- Your goal -
Retype exactly the lines below, beginning with the first and ending with the line where "COL = SC.collection" appears.

- Dataset section -
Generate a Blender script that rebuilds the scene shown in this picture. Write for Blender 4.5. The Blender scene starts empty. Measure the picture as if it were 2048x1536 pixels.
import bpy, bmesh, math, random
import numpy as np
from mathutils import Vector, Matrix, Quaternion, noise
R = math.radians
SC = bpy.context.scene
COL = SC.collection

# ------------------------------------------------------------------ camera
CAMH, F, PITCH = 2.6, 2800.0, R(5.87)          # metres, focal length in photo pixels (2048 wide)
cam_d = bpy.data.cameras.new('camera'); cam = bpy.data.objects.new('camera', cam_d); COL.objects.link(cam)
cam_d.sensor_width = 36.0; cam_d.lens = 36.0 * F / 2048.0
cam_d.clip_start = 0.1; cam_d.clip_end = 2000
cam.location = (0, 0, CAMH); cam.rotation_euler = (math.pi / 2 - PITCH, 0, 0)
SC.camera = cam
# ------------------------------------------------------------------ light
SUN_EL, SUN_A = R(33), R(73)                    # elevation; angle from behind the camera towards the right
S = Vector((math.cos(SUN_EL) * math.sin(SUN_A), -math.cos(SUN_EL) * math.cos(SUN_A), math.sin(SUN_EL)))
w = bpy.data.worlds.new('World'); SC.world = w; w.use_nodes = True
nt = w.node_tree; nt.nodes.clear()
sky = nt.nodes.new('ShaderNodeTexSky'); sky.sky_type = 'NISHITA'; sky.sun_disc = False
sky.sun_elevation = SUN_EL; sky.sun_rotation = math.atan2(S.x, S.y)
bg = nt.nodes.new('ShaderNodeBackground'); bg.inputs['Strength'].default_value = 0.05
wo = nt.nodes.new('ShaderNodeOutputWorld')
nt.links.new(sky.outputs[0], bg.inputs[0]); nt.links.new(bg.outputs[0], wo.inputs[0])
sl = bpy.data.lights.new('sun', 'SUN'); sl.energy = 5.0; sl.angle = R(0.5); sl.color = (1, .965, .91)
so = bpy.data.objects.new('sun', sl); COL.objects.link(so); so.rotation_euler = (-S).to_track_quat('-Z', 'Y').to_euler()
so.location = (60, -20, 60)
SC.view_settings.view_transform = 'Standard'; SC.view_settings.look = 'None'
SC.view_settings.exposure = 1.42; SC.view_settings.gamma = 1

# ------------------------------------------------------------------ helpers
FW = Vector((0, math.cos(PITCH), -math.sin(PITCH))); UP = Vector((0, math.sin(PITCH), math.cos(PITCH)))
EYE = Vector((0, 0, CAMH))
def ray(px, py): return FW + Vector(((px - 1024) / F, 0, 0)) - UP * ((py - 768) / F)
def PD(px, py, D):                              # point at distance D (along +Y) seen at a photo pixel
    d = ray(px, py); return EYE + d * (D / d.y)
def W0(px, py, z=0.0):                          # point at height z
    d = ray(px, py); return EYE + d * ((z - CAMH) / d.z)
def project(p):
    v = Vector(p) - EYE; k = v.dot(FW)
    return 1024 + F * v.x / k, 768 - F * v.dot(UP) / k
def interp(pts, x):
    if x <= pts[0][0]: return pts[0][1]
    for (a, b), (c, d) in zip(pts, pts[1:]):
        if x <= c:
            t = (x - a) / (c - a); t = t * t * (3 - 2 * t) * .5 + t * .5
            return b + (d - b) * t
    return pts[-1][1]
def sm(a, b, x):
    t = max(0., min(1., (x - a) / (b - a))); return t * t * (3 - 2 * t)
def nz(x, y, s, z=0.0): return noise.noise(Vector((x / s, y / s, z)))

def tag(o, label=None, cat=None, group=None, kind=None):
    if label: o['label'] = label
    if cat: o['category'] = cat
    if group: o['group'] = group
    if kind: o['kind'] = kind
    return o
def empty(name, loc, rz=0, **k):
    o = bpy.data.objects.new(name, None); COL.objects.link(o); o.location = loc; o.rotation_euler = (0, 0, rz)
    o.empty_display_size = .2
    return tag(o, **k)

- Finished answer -
Generate a Blender script that rebuilds the scene shown in this picture. Write for Blender 4.5. The Blender scene starts empty. Measure the picture as if it were 2048x1536 pixels.
import bpy, bmesh, math, random
import numpy as np
from mathutils import Vector, Matrix, Quaternion, noise
R = math.radians
SC = bpy.context.scene
COL = SC.collection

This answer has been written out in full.